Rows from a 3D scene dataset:
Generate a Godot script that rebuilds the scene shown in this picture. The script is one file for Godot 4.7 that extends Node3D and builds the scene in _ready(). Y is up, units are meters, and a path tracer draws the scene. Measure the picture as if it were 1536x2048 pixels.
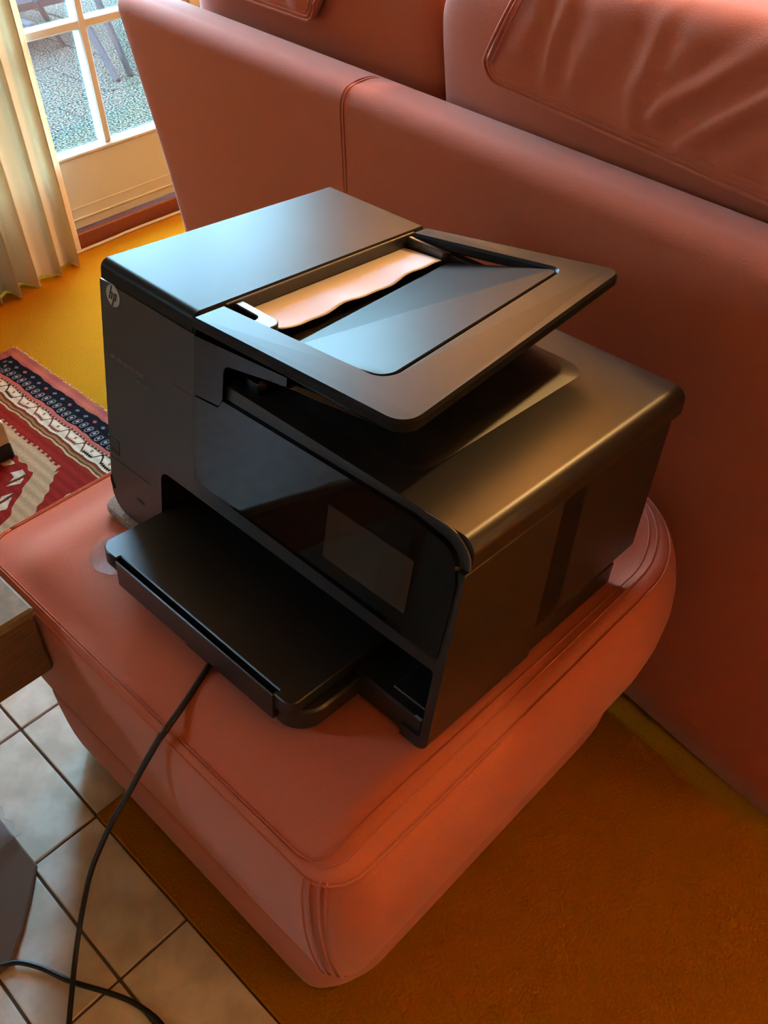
extends Node3D
# A black multifunction printer standing on a salmon ottoman behind a sofa, beside a terrace door.

const FOV := 58.2019
var PB: Basis            # the printer's axes
var PO := Vector3(0.10156, 0.44017, 0.11607)
var M := {}
var taken := {}

# ---------------------------------------------------------------- naming
func numbered(called: String) -> String:
	if not taken.has(called):
		taken[called] = 0
		return called
	taken[called] += 1
	return "%s_%03d" % [called, taken[called]]

func tag(o: Node, label: String, category: String, group := "", kind := "") -> void:
	o.set_meta("label", label)
	o.set_meta("category", category)
	if group != "":
		o.set_meta("group", group)
	if kind != "":
		o.set_meta("kind", kind)

func thing(called: String, label: String, category: String, at := Vector3.ZERO, group := "") -> Node3D:
	var o := Node3D.new()
	o.name = numbered(called)
	o.position = at
	add_child(o, true)
	tag(o, label, category, group)
	return o

func put(called: String, mesh: Mesh, m: Material, parent: Node = null) -> MeshInstance3D:
	var o := MeshInstance3D.new()
	o.mesh = mesh
	o.material_override = m
	o.cast_shadow = GeometryInstance3D.SHADOW_CASTING_SETTING_ON
	if parent == null:
		o.name = numbered(called)
		add_child(o, true)
	else:
		o.name = called
		parent.add_child(o, true)
	return o

func setting(called: String, mesh: Mesh, m: Material, label: String) -> MeshInstance3D:
	var o := put(called, mesh, m)
	o.set_meta("kind", "structure")
	o.set_meta("label", label)
	return o

# ---------------------------------------------------------------- mesh helpers (quads are given counter-clockwise seen from outside)
func begin() -> SurfaceTool:
	var st := SurfaceTool.new()
	st.begin(Mesh.PRIMITIVE_TRIANGLES)
	return st

func done(st: SurfaceTool) -> ArrayMesh:
	st.generate_normals()
	return st.commit()

func tri(st: SurfaceTool, a: Vector3, b: Vector3, c: Vector3) -> void:
	st.add_vertex(a)
	st.add_vertex(c)
	st.add_vertex(b)

func quad(st: SurfaceTool, a: Vector3, b: Vector3, c: Vector3, d: Vector3) -> void:
	tri(st, a, b, c)
	tri(st, a, c, d)

func out_poly(st: SurfaceTool, p: Array, outward: Vector3) -> void:
	var n: Vector3 = (p[1] - p[0]).cross(p[2] - p[0])
	var flip := n.dot(outward) < 0.0
	for i in range(1, p.size() - 1):
		if flip:
			tri(st, p[0], p[i + 1], p[i])
		else:
			tri(st, p[0], p[i], p[i + 1])

# a box with chamfered edges; t places it
func box(st: SurfaceTool, t: Transform3D, size: Vector3, b := 0.003) -> void:
	st.set_smooth_group(-1)
	var h := size * 0.5
	b = minf(b, minf(h.x, minf(h.y, h.z)) * 0.9)
	for ax in 3:
		var u := (ax + 1) % 3
		var v := (ax + 2) % 3
		for s in [-1.0, 1.0]:
			var p := []
			for q in [[-1, -1], [1, -1], [1, 1], [-1, 1]]:
				var k := Vector3.ZERO
				k[ax] = s * h[ax]
				k[u] = q[0] * (h[u] - b)
				k[v] = q[1] * (h[v] - b)
				p.append(t * k)
			var n := Vector3.ZERO
			n[ax] = s
			out_poly(st, p, t.basis * n)
		for su in [-1.0, 1.0]:
			for sv in [-1.0, 1.0]:
				var p := []
				for q in [[-1, 0], [1, 0], [1, 1], [-1, 1]]:
					var k := Vector3.ZERO
					k[ax] = q[0] * (h[ax] - b)
					k[u] = su * (h[u] - (b if q[1] == 0 else 0.0))
					k[v] = sv * (h[v] - (0.0 if q[1] == 0 else b))
					p.append(t * k)
				var n := Vector3.ZERO
				n[u] = su
				n[v] = sv
				out_poly(st, p, t.basis * n)
	for sx in [-1.0, 1.0]:
		for sy in [-1.0, 1.0]:
			for sz in [-1.0, 1.0]:
				var s := Vector3(sx, sy, sz)
				out_poly(st, [t * (s * Vector3(h.x, h.y - b, h.z - b)), t * (s * Vector3(h.x - b, h.y, h.z - b)), t * (s * Vector3(h.x - b, h.y - b, h.z))], t.basis * s)

func span(st: SurfaceTool, lo: Vector3, hi: Vector3, b := 0.003) -> void:
	box(st, Transform3D(Basis.IDENTITY, (lo + hi) * 0.5), (hi - lo).abs(), b)

func span_mesh(lo: Vector3, hi: Vector3, b := 0.003) -> ArrayMesh:
	var st := begin()
	span(st, lo, hi, b)
	return done(st)

# rounded outline: corners as [x, y, radius]
func outline(c: Array, seg := 7) -> PackedVector2Array:
	var r := PackedVector2Array()
	var n := c.size()
	for i in n:
		var p := Vector2(c[i][0], c[i][1])
		var a := Vector2(c[(i + n - 1) % n][0], c[(i + n - 1) % n][1])
		var b := Vector2(c[(i + 1) % n][0], c[(i + 1) % n][1])
		var rad: float = c[i][2]
		if rad <= 0.0:
			r.append(p)
			continue
		var da := (a - p).normalized()
		var db := (b - p).normalized()
		var ang := acos(clampf(da.dot(db), -1, 1))
		var t := minf(rad / tan(ang * 0.5), 0.49 * minf((a - p).length(), (b - p).length()))
		var rr := t * tan(ang * 0.5)
		var ctr := p + (da + db).normalized() * (rr / sin(ang * 0.5))
		var s := p + da * t - ctr
		var e := p + db * t - ctr
		var sw := s.angle_to(e)
		for k in seg + 1:
			r.append(ctr + s.rotated(sw * k / seg))
	return r

func area(p: PackedVector2Array) -> float:
	var a := 0.0
	for i in p.size():
		a += p[i].cross(p[(i + 1) % p.size()])
	return a * 0.5

func inset(p: PackedVector2Array, b: float) -> PackedVector2Array:
	var r := PackedVector2Array()
	var n := p.size()
	for i in n:
		var d0 := (p[i] - p[(i + n - 1) % n]).normalized()
		var d1 := (p[(i + 1) % n] - p[i]).normalized()
		var n0 := Vector2(-d0.y, d0.x)
		var n1 := Vector2(-d1.y, d1.x)
		var m := (n0 + n1).normalized()
		r.append(p[i] + m * (b / maxf(0.4, m.dot(n0))))
	return r

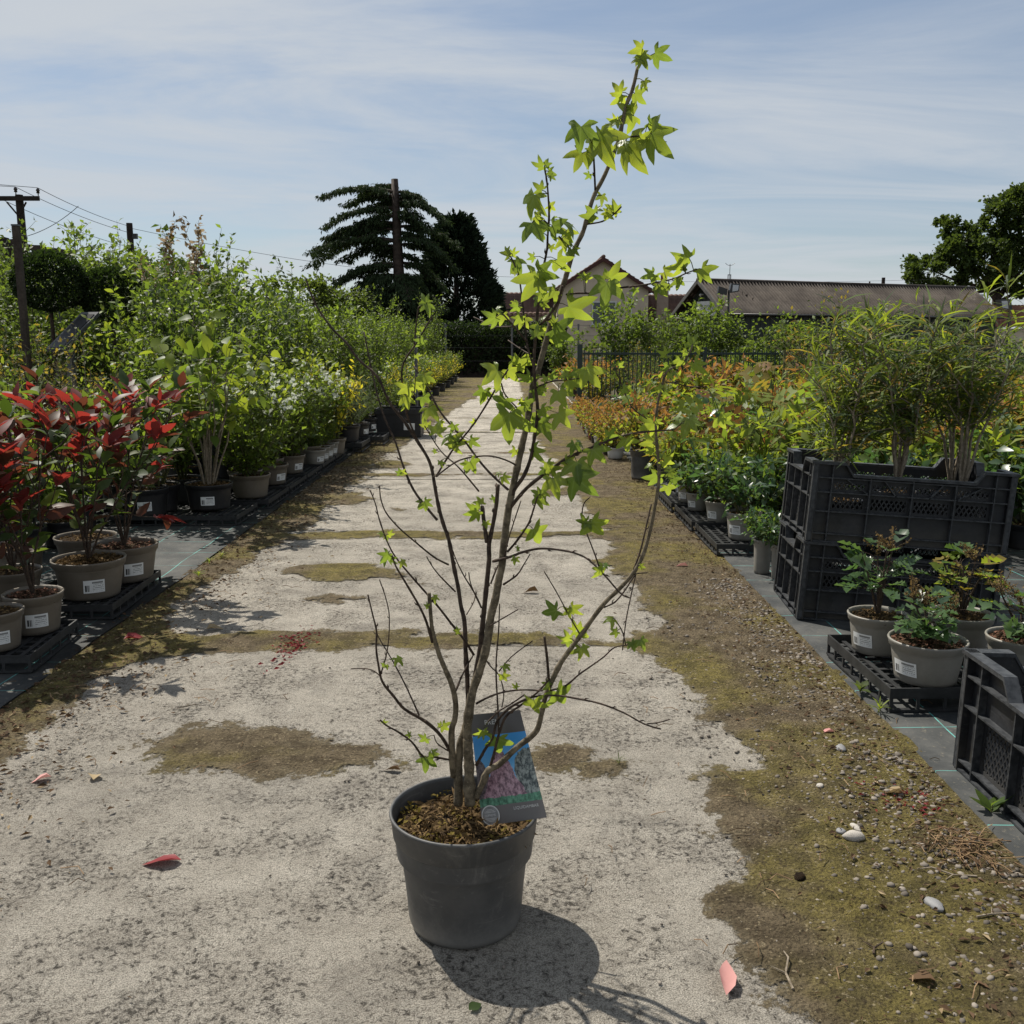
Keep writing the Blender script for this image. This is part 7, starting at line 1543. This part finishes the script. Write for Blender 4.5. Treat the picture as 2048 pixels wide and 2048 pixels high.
# wings
for nm,(x0,x1,ymin,ze_,zr_) in {'l':(-6.6,-2.8,1.2,2.75,4.05),'r':(2.85,8.5,1.5,2.45,3.95)}.items():
    MB().box(x0,x1,ymin,ymin+5,-.1,ze_).build('wing_wall',RENDER,HO)
    tiled('wing_roof',(x0-.2,ymin-.35,ze_-.12),(x1-x0+.3,0,0),(0,2.85,zr_-ze_+.12),int((x1-x0)/.26),9,TILE,HO); tiled('wing_roof',(x1+.1,ymin+5.35,ze_-.12),(x0-x1-.3,0,0),(0,-2.85,zr_-ze_+.12),int((x1-x0)/.26),9,TILE,HO)
    link('gutter',MB().tube([(x0-.2,ymin-.42,ze_-.18),(x1+.1,ymin-.42,ze_-.18)],.06,6).me('gutter',TRIM),HO)
CH=link('chimney',MB().box(3.35,4.05,.55,1.15,0,4.35).box(3.30,4.10,.50,1.20,4.35,4.50).me('chimney',BRICKC),HO); link('chimney_pot',MB().lathe([(.10,4.5),(.13,4.52),(.11,4.6),(.11,5.0),(.14,5.02),(.12,5.12)],12).me('chimney_pot',TILE_R,True),CH,(3.7,.85,0))
# red tiled roof at the far right
RH=empty('red_roofed_house',(33.2,70,0),R(8),'red tiled building partly hidden at the right edge behind the barn','house'); MB().box(.2,8.0,.3,5,-.1,1.9).build('wall',RENDER,RH); tiled('roof',(0,0,1.95),(8.2,0,0),(0,2.7,1.65),30,12,TILE_R,RH); MB().bar((.3,1.0,2.3),(.3,1.0,4.3),.2,n=12).build('flue',GALV,RH)
# ---- left: power poles, wires, posts, panel, sign board
P1=empty('power_pole',(-19.42,40,0),0,'dark wooden power pole with a crossarm and insulators at the left edge','power pole')
MB().bar((0,0,-.2),(0,0,6.75),.20,.15,10).build('pole',WOOD_DK,P1); MB().box(-1.6,.88,-.20,-.155,6.5,6.68).build('crossarm',WOOD_DK,P1); MB().bar((-.42,-.17,6.45),(-.02,-.17,5.95),.035).bar((.34,-.17,6.45),(.02,-.17,5.95),.035).build('brace',WOOD_DK,P1)
for x,y,z in ((.84,-.18,6.69),(-.12,0,6.76),(-1.5,-.18,6.69)): MB().lathe([(.02,0),(.02,.08),(.07,.10),(.05,.16),(.08,.19),(.05,.26),(.0,.30)],10).build('insulator',INSUL,P1,True,loc=(x,y,z))
P2=empty('power_pole',(-18.75,49.5,0),0,'bare dark power pole standing behind the left shrubs','power pole'); MB().bar((0,0,-.2),(0,0,6.75),.19,.15,10).build('pole',WOOD_DK,P2); MB().box(.14,.36,-.08,.08,6.0,6.25).build('switch_box',BLACKM,P2)
def cable(a,b,sag,lab,r=.012):
    pts=[Vector(a).lerp(Vector(b),k/12)-Vector((0,0,sag*4*(k/12)*(1-k/12))) for k in range(13)]; props(MB().tube(pts,r,4).build('overhead_wire',WIRE,None),lab,'wire','overhead wires at left')
cable((-18.58,39.8,6.99),(-18.75,49.5,6.6),.12,'overhead wire from the right insulator to the bare pole'); cable((-19.54,40,7.05),(-18.8,49.5,6.3),.14,'overhead wire from the pole top insulator to the bare pole'); cable((-20.92,39.8,6.99),(-18.8,49.5,5.6),.2,'lowest overhead wire running down to the bare pole')
cable((-18.58,39.8,6.99),(-34,30,8.2),.3,'overhead wire leaving the crossarm toward the top left'); cable((-19.54,40,7.05),(-35,30,7.9),.3,'second overhead wire leaving the pole toward the left edge')
cable((-18.65,49.5,6.5),(-5,60,4.9),.25,'thin wire sloping from the bare pole toward the cedar'); cable((-2,60,4.9),(30,68,5.2),.3,'thin wire seen low between the conifer and the barn ridge',.010)
cable((-17.2,40.2,6.35),(-19.2,38.5,4.9),.25,'short service cable looping down beside the power pole')
SP=empty('upright_post',(-3.93,8.0,0),0,'weathered grey post standing among the left shrubs','post'); MB().box(-.024,.024,-.024,.024,-.05,2.03).build('post',WOOD,SP,loc=(0,0,0)); 
MB().box(-.027,.027,-.027,.027,2.032,2.045).build('cap',STEEL,SP)
for i,(x,y,z,lab) in enumerate([(-2.62,14.0,1.2,'slim grey post beside the path behind the thin branches'),(-4.9,10.8,1.7,'grey stake standing left of the clipped ball shrub'),(2.65,9.6,1.05,'bamboo cane in the right bed left of the narrow leaved shrubs')]):
    t=empty('post',(x if i else -1.36,y,0),0,lab,'post'); MB().bar((0,0,-.05),(0,0,z),.022 if i<2 else .012,n=6).build('post',STEEL if i<2 else BARK_G,t)
CP=empty('panel_wall',(-11.97,20,0),R(8),'weathered concrete panel wall with a dark timber post at the left edge','wall')
for i in range(4): link('panel',MB().box(-4,1.55,-.06,.06,.35*i+1.603,.35*i+1.947).me('panel',CONCW),CP)
MB().box(1.56,1.84,-.12,.12,-.05,3.16).build('post',WOOD_DK,CP)
MB().box(-4,1.5,-.05,.05,-.05,1.6).build('base_panel',CONCW,CP)
TF=empty('timber_frame',(-10.2,20.6,0),R(14),'timber rail and post frame beside the concrete panel wall','fence')
for x in (.0,.5,1.05): link('post',MB().box(x-.09,x+.09,-.09,.09,-.05,3.15-.2*x).me('post',WOOD),TF)
for z in (3.02,2.6): link('rail',MB().prism([(.09,-.12,z-.05),(1.0,-.12,z-.17),(1.0,-.12,z-.05),(.09,-.12,z+.07)],0,(0,.04,0)).me('rail',WOOD),TF)
NS=empty('net_screen',(-8.6,18.5,0),R(6),'dark green windbreak net stretched between posts behind the left shrubs','screen')
MB().box(-1.2,4.0,-.008,.008,1.0,1.9).build('net',NET,NS)
for x in (-1.2,1.4,4.0): link('post',MB().bar((x,.05,-.05),(x,.05,1.98),.04).me('post',WOOD),NS)
SB=empty('sign_stand',(-3.98,8.9,0.12),R(-25),'slanted display board on a grey stand among the left shrubs','sign stand',None,.82)
MB().box(-.04,.04,-.03,.03,-.05,1.15).build('stand',STEEL,SB); pl=MB().prism([(-.16,-.16,1.12),(.10,-.16,1.12),(.30,.18,1.52),(.04,.18,1.52)],0,(.0,-.02,.03)).build('board',STEEL,SB); MB().prism([(-.12,-.172,1.163),(.08,-.172,1.163),(.26,.134,1.522),(.06,.134,1.522)],0,(0,-.003,.004)).build('panel',BLACKM,pl)
# trees and hedging beyond the left beds
for i,(x,y,b,lab,m) in enumerate([(-14,38,[((0,0,2.6),(2.6,1.6,1.5)),((1.8,0,3.0),(1.6,1.4,1.0)),((-2,0,2.8),(1.8,1.4,1.2))],'low spreading tree beyond the left beds',LF_MID),(-8.5,40,[((0,0,2.4),(2.4,1.6,1.4)),((1.6,0,2.8),(1.3,1.2,1.2)),((-1.8,0,2.2),(1.6,1.4,1.2))],'low tree between the left shrubs and the cedar',LF_OLIVE),(-18,34,[((0,0,2.2),(2.2,1.6,1.4)),((2,0,2.4),(1.6,1.4,1.2))],'low tree behind the concrete panel wall',LF_MID),(6,36,[((0,0,.6),(2.2,1.4,.8)),((2,0,.5),(1.6,1.4,.7))],'garden shrubbery in front of the house',LF_OLIVE)]):
    broad_tree('garden_tree',(x,y,0),lab,b,1100,.16,m,1.6,50+i)
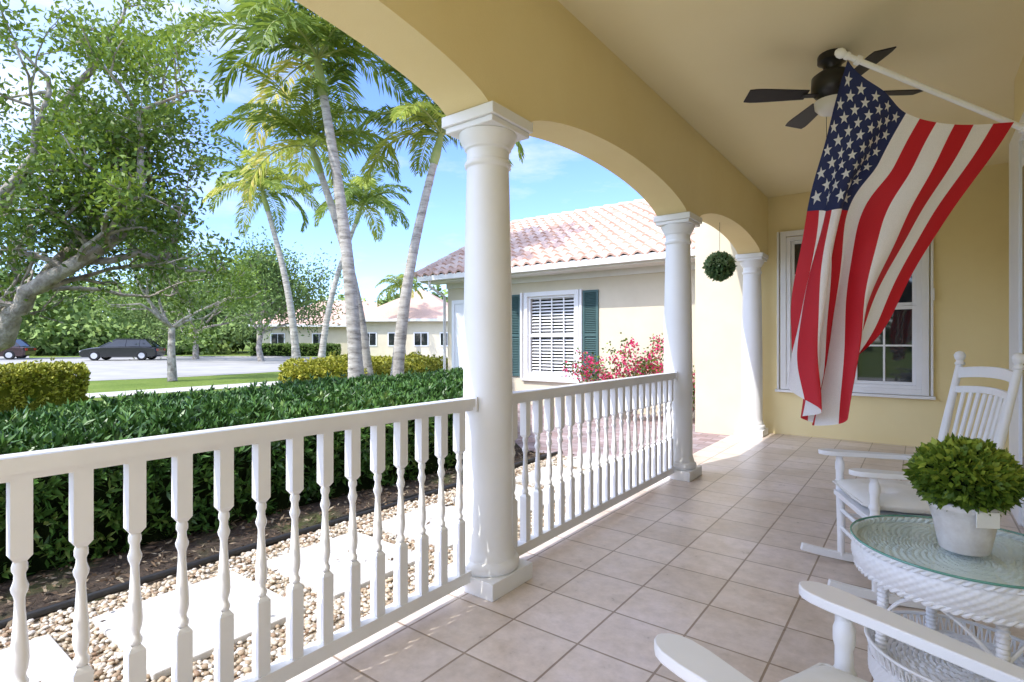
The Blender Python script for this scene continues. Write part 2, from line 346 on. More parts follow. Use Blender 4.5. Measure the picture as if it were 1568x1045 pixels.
a=me.attributes.new('tint','FLOAT','FACE'); a.data.foreach_set('value',np.repeat(rng.random(n),20).astype(np.float32)); me.polygons.foreach_set('use_smooth',[True]*len(F)); me.update()
COL.objects.link(bpy.data.objects.new('gravel',me))
b=MB()
for p in pads: b.box((p[0]+rng.uniform(-.01,.01),p[1],G+.01),(p[2],p[3],G+.045),'slab')
b.obj('stepping_slabs',bevel=.006)
b=MB(); pts=[(-3.41+.015*math.sin(y*2.3),y,G+.03+.008*math.sin(y*1.7)) for y in np.linspace(-3.5,5.5,60)]
b.tube(pts,.022,'tube',8); pts=[(-3.47+.02*math.sin(y*1.3+1),y,G+.012+.008*math.sin(y*2.7)) for y in np.linspace(-3.5,5.5,60)]
b.tube(pts,.012,'tube',6); b.obj('garden_edging')
n=3400
C=np.stack([rng.uniform(-4.2,-3.44,n),rng.uniform(-1,5.4,n),G+rng.uniform(.006,.03,n)],1); D=rdir(n); D[:,2]*=.25
C[:120,0]=rng.uniform(-3.4,-2.05,120); C[:120,2]=G+.055
leaves('leaf_litter',C,D,rng.uniform(.02,.07,n),rng.uniform(.006,.02,n),'litter',rng.random(n))

# ---------------- porch ----------------
YS=-2.15  # unseen south end cut short so sun enters and bounces up
b=MB(); b.box((-2.02,YS,G-.1),(.56,5.5,0),'tile'); b.box((-2.02,5.5,G-.1),(.85,8.0,0),'tile'); b.obj('porch_floor',bevel=.006)
house=empty('stucco_house')
cols=[-1.97,-.59,2.18,4.95,7.72]
ys=sorted(set([YS,8.0]+[round(v,4) for c0,c1 in zip(cols[:-1],cols[1:]) for v in np.linspace(c0+.16,c1-.16,41)]))
def zb(y):
    for c0,c1 in zip(cols[:-1],cols[1:]):
        if c0+.16<=y<=c1-.16:
            t=(y-(c0+c1)/2)/((c1-c0)/2-.16); t=max(-1,min(1,t)); return 2.4+.185*(1-t*t)**.72
    return 2.4
b=MB(); x0,x1=-1.94,-1.66; vs=[]
for y in ys:
    z=zb(y); vs+= [(x0,y,z),(x1,y,z),(x1,y,3.3),(x0,y,3.3)]
fs=[(0,1,2,3)]
for i in range(len(ys)-1):
    o=i*4; p=o+4
    fs+=[(o,p,p+1,o+1),(o+1,p+1,p+2,o+2),(o+3,p+3,p,o)]
b.add(vs,fs,'yellow',True)
b.obj('arcade_beam',house)
b=MB(); b.box((-1.66,YS,3.2),(.95,8.0,3.3),'ceil'); b.obj('porch_ceiling',house)
wx0,wx1,wz0,wz1=-1.43,.01,.67,2.63
b=MB(); b.box((-2.65,8.0,G-.1),(-1.8,8.25,3.3),'cream')
b.box((-1.8,8.0,-.02),(wx0,8.25,3.2),'yellow'); b.box((wx1,8.0,-.02),(.95,8.25,3.2),'yellow')
b.box((wx0,8.0,-.02),(wx1,8.25,wz0),'yellow'); b.box((wx0,8.0,wz1),(wx1,8.25,3.2),'yellow'); b.obj('porch_back_wall',house)
b=MB(); b.box((-2.65,8.25,G-.1),(-2.4,12.6,3.3),'cream'); b.obj('entry_side_wall',house)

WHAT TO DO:
Copy every line of the entries above in which "Measure" occurs.

COMPLETE ANSWER:
Generate a Godot script that rebuilds the scene shown in this picture. The script is one file for Godot 4.7 that extends Node3D and builds the scene in _ready(). Y is up, units are meters, and a path tracer draws the scene. Measure the picture as if it were 1536x2048 pixels.
The Blender Python script for this scene continues. Write part 2, from line 346 on. More parts follow. Use Blender 4.5. Measure the picture as if it were 1568x1045 pixels.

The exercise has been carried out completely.